Section 143 of the Companies Act further specifically regulates the remuneration which practitioners are entitled to; or enables companies to enter into agreements with practitioners to allow for a specified remuneration structure, suitable to all parties. It is imperative for boards of directors to at all times carefully consider, and implement a strategy to ensure that they remain informed, and involved as to the work completed by practitioners, specifically considering that business rescue proceedings may either have aiding effects or disastrous effects.

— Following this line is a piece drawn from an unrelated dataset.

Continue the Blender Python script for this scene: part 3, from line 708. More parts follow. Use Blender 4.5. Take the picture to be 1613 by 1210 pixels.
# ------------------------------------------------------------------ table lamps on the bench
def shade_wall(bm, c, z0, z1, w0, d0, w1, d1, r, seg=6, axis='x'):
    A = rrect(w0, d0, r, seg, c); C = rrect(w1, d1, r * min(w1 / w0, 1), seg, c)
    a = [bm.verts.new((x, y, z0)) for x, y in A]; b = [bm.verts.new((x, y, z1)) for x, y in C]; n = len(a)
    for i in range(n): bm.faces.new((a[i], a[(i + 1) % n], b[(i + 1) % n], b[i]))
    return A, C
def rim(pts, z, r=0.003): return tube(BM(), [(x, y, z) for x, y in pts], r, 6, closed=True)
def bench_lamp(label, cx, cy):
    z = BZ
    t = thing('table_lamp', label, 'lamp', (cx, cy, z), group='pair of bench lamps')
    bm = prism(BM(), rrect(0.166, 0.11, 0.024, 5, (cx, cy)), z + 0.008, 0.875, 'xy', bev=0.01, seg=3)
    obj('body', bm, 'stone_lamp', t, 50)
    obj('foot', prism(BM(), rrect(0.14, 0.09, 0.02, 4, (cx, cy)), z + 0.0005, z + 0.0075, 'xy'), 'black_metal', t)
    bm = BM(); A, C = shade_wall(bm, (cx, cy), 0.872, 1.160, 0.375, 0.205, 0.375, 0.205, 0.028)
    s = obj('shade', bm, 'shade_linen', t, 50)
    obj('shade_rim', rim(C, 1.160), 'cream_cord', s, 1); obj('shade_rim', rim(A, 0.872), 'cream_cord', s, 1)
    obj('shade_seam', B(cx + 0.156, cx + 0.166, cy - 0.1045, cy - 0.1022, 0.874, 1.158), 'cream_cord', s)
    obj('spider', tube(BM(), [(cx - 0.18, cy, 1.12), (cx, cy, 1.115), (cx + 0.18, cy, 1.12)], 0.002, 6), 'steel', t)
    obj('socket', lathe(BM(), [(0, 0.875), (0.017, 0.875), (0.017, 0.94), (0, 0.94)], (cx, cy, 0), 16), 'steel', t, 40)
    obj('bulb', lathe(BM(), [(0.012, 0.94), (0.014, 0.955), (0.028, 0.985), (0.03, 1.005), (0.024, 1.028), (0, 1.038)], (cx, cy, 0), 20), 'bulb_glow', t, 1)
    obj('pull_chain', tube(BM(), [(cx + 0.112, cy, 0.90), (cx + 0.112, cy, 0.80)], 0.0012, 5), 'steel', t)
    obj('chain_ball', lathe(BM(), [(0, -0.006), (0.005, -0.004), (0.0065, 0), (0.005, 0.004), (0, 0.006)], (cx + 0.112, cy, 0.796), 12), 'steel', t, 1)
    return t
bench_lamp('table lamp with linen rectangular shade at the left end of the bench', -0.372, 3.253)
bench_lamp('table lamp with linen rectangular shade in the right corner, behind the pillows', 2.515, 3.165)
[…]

Should boards of directors be concerned about the conduct of a business rescue practitioner, consideration should be given to section 139 of the Act, which allows for an affected person to approach a competent court in terms of section 130(1)(b) to set aside the appointment of a business rescue practitioner who has been appointed in terms of the board resolution on the basis that the business rescue practitioner either:
(i) does not satisfy the requirements for appointment (in terms of section 138);
(ii) is not independent of the company or its management; or
(iii) lacks the necessary skills, having regard to the company’s circumstances.
The alternative would amount to a formal request of an affected person, by way of an application to court, or of the courts own accord, if the business rescue practitioner is:
(i) incompetent or fails to perform his duties;
(ii) fails to exercise the proper degree of care in the performance of his functions;
(iii) engages in illegal acts or conduct;
(iv) no longer satisfies the requirements for appointment in section 138; or
(v) if the practitioner is incapacitated and unable to perform the function of his office, and is unlikely to regain that capacity within a reasonable period of time.
It is the writer’s firm view, that boards of directors should actively participate in business rescue proceedings, to ensure that a constructive, and practical business rescue plan is adopted, which specifically makes reference to the remuneration of a business rescue practitioner, to ensure that companies are afforded the highest opportunity to trade in a solvent manner upon termination of business rescue proceedings. Failure to do this may have the opposite effect, to that intended.